* **TASK INSTRUCTIONS**
Which lines in the records below contain the word "finishes"? Copy each of them.

* **DATA SUPPLIED**
* start *
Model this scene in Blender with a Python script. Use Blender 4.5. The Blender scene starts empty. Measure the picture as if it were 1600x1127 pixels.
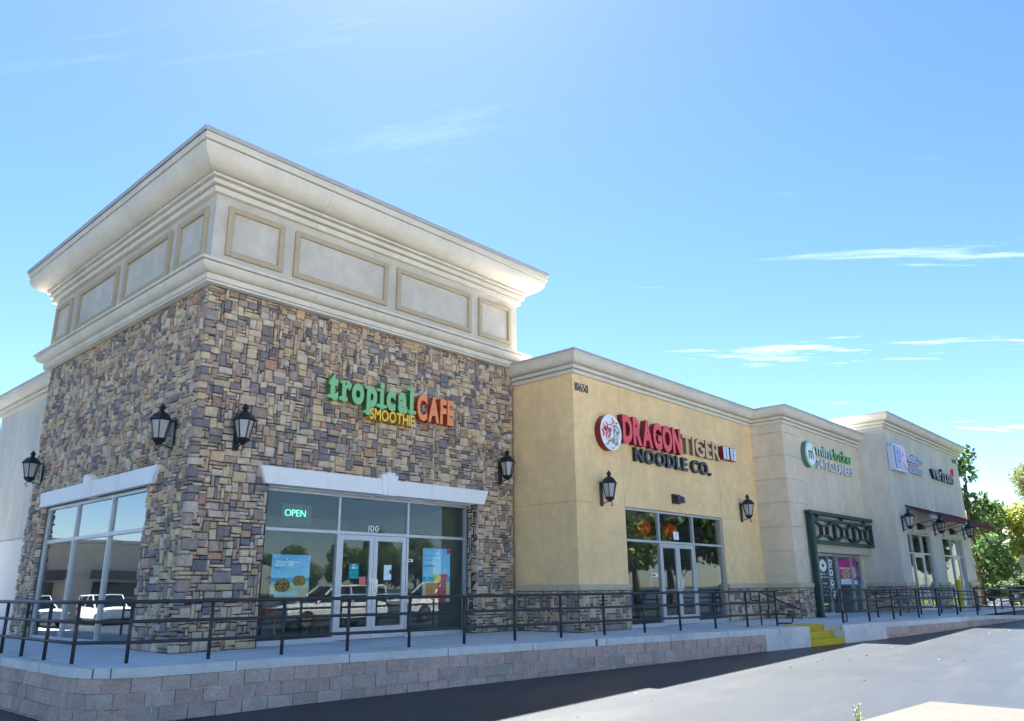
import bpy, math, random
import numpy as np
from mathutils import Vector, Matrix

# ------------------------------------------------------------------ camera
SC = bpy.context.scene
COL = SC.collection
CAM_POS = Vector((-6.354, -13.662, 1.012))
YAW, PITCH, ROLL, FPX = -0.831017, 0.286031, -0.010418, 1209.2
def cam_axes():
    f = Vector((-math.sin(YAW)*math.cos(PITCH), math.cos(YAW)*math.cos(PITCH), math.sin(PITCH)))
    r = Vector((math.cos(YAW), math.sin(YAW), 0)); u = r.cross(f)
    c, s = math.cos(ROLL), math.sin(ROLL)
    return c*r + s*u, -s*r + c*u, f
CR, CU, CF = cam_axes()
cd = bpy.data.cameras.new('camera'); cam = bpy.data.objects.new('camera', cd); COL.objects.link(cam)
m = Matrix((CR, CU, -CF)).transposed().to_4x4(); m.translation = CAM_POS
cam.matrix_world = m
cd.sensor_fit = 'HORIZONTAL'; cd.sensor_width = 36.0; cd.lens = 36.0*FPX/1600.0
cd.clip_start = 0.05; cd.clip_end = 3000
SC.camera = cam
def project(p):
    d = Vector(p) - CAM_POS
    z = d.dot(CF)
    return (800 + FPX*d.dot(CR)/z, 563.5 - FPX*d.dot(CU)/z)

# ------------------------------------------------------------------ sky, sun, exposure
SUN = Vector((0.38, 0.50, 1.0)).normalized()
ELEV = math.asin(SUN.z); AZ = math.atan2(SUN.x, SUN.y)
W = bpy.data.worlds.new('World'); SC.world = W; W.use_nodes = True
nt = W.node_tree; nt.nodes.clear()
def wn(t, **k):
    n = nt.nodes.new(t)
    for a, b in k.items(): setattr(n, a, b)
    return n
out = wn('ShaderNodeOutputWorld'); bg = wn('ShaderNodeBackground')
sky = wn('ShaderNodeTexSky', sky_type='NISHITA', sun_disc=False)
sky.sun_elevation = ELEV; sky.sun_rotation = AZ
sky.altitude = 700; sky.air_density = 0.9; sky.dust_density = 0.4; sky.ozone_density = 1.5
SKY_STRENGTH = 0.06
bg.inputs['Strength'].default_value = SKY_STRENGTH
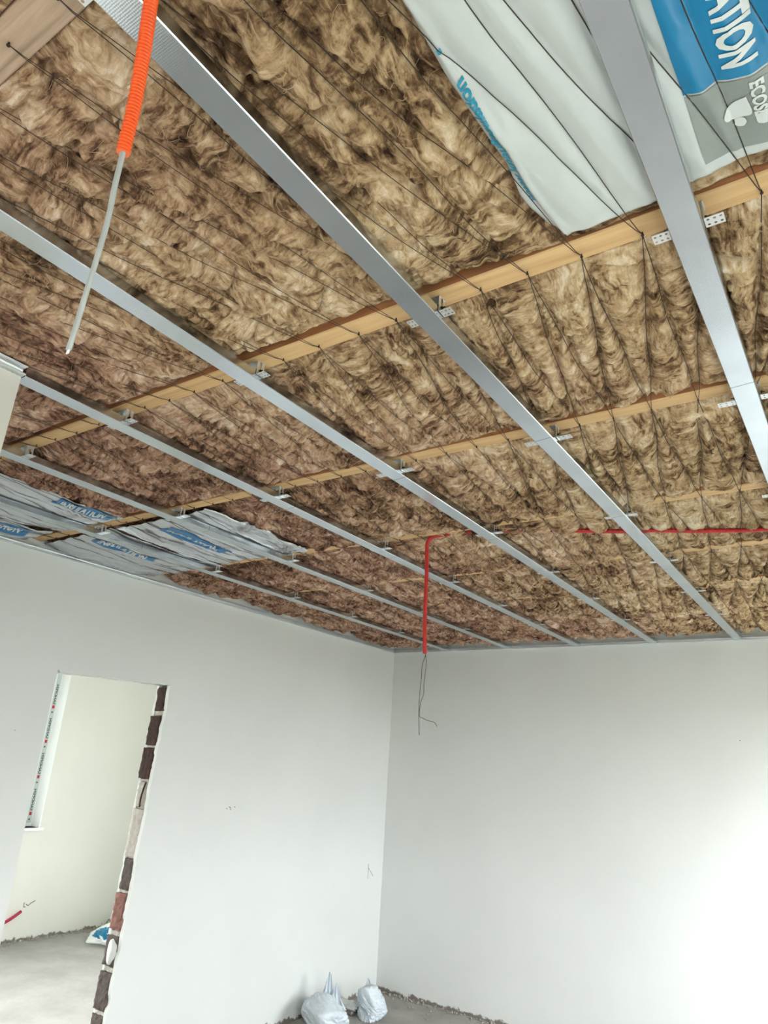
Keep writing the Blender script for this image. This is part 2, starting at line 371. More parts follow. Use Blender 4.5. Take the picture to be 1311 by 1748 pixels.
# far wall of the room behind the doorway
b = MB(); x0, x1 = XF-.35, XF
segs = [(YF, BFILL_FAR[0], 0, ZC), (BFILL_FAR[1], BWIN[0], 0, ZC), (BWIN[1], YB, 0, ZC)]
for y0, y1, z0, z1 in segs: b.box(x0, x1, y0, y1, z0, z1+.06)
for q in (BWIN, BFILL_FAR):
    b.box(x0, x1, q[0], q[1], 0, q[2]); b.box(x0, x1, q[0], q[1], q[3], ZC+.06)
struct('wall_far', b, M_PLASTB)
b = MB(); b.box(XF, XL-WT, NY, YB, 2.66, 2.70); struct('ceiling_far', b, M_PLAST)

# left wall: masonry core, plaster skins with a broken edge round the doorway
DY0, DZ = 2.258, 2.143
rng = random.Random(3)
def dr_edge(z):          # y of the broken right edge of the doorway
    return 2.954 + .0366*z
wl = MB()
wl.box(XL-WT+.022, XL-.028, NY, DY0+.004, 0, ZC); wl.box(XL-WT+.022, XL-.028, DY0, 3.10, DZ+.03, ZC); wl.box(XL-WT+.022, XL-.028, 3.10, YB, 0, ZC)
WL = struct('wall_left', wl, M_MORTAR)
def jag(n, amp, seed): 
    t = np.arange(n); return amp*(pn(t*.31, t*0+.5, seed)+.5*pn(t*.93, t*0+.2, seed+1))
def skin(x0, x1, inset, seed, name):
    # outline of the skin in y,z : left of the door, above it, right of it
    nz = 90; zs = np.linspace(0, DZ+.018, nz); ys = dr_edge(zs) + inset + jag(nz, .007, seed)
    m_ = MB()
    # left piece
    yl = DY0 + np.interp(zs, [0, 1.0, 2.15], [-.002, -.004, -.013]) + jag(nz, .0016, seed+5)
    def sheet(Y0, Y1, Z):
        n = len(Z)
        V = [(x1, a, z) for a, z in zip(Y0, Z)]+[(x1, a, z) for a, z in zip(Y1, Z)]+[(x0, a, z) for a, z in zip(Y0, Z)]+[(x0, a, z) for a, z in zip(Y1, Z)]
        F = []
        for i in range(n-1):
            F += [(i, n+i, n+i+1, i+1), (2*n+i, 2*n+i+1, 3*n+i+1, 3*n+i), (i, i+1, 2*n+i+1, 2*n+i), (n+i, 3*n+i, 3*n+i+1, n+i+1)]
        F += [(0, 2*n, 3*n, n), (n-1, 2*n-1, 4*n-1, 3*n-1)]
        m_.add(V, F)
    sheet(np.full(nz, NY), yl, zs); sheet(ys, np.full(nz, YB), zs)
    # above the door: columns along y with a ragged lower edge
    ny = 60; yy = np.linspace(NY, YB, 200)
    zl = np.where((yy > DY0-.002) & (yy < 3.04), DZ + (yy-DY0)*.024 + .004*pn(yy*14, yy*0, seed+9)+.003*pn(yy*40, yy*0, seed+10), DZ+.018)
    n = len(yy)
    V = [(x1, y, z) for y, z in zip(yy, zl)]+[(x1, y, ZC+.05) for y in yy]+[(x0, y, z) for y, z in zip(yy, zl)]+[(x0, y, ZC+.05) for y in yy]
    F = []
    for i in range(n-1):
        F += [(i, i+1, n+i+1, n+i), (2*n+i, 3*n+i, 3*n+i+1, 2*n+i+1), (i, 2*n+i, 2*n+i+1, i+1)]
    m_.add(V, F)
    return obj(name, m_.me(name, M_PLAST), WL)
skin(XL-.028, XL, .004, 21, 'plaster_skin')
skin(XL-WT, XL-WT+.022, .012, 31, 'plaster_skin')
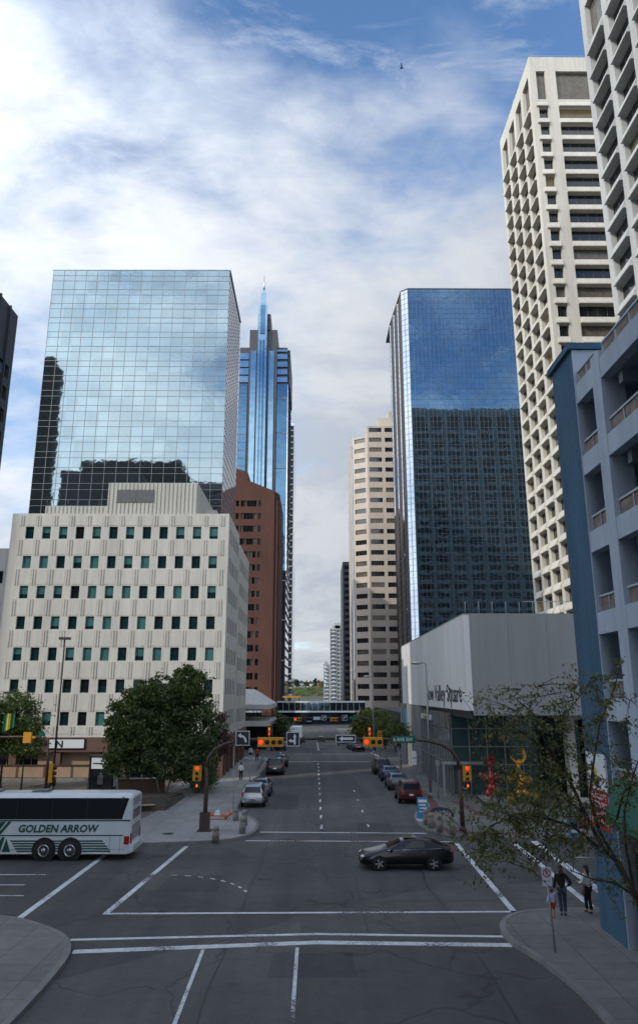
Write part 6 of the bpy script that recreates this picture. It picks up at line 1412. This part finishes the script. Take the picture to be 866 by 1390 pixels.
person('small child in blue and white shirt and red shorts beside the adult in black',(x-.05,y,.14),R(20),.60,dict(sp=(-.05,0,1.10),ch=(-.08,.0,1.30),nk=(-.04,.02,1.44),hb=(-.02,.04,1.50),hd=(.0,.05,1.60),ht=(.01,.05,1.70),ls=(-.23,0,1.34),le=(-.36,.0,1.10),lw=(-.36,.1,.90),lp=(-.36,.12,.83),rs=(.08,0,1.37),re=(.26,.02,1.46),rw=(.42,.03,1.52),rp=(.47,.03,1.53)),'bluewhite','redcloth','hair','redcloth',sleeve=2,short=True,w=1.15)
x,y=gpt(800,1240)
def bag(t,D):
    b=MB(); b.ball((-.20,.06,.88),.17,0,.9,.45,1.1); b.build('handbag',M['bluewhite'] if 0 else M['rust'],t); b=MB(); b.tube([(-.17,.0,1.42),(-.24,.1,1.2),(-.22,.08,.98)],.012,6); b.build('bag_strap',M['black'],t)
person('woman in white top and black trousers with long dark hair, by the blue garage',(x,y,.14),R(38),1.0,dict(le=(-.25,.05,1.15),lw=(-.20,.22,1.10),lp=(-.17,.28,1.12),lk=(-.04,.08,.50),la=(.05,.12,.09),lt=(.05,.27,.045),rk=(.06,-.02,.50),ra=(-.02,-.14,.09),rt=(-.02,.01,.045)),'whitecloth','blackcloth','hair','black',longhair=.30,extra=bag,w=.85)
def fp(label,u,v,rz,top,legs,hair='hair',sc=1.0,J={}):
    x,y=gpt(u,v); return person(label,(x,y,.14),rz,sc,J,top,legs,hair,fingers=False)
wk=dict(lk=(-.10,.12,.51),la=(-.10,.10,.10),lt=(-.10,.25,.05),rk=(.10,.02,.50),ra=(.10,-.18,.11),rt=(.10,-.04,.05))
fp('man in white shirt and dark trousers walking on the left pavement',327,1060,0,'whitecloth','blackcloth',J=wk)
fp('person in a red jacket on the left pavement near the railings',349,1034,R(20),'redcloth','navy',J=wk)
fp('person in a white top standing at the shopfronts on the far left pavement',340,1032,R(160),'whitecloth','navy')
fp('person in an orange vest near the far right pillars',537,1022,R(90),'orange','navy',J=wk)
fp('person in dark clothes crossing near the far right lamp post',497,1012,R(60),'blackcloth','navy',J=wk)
* end *
* start *
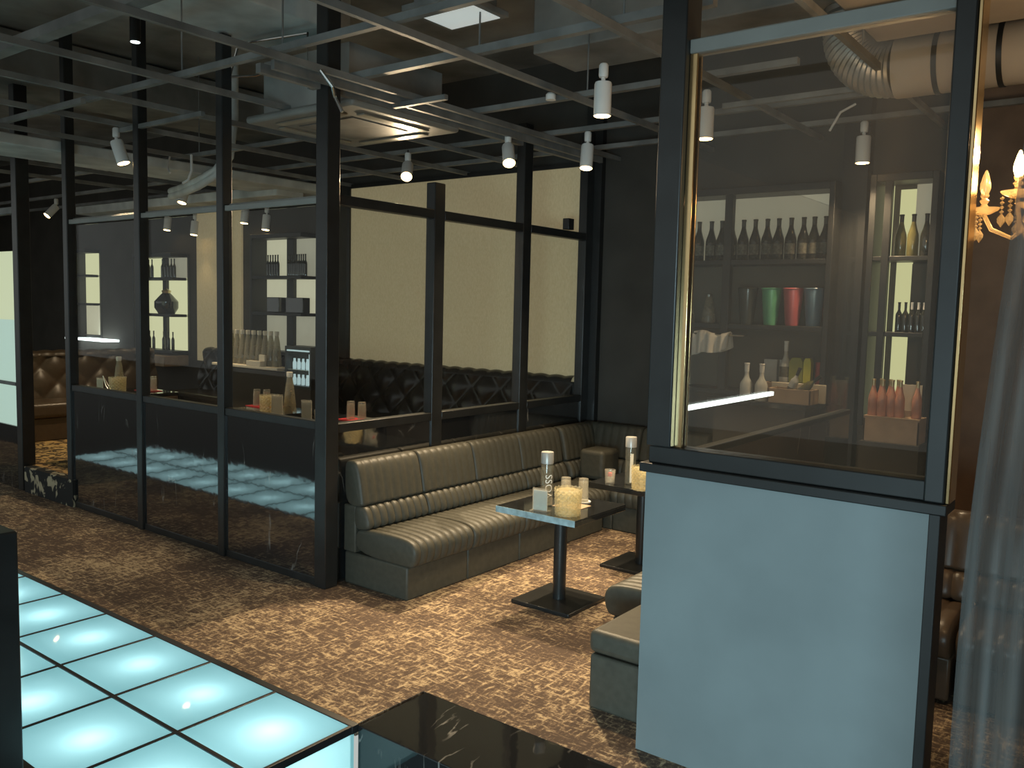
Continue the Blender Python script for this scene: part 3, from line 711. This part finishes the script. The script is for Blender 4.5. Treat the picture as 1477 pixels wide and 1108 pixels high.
* end *
* **WRITTEN ANSWER**
Write part 6 of the bpy script that recreates this picture. It picks up at line 1412. This part finishes the script. Take the picture to be 866 by 1390 pixels.
Continue the Blender Python script for this scene: part 3, from line 711. This part finishes the script. The script is for Blender 4.5. Treat the picture as 1477 pixels wide and 1108 pixels high.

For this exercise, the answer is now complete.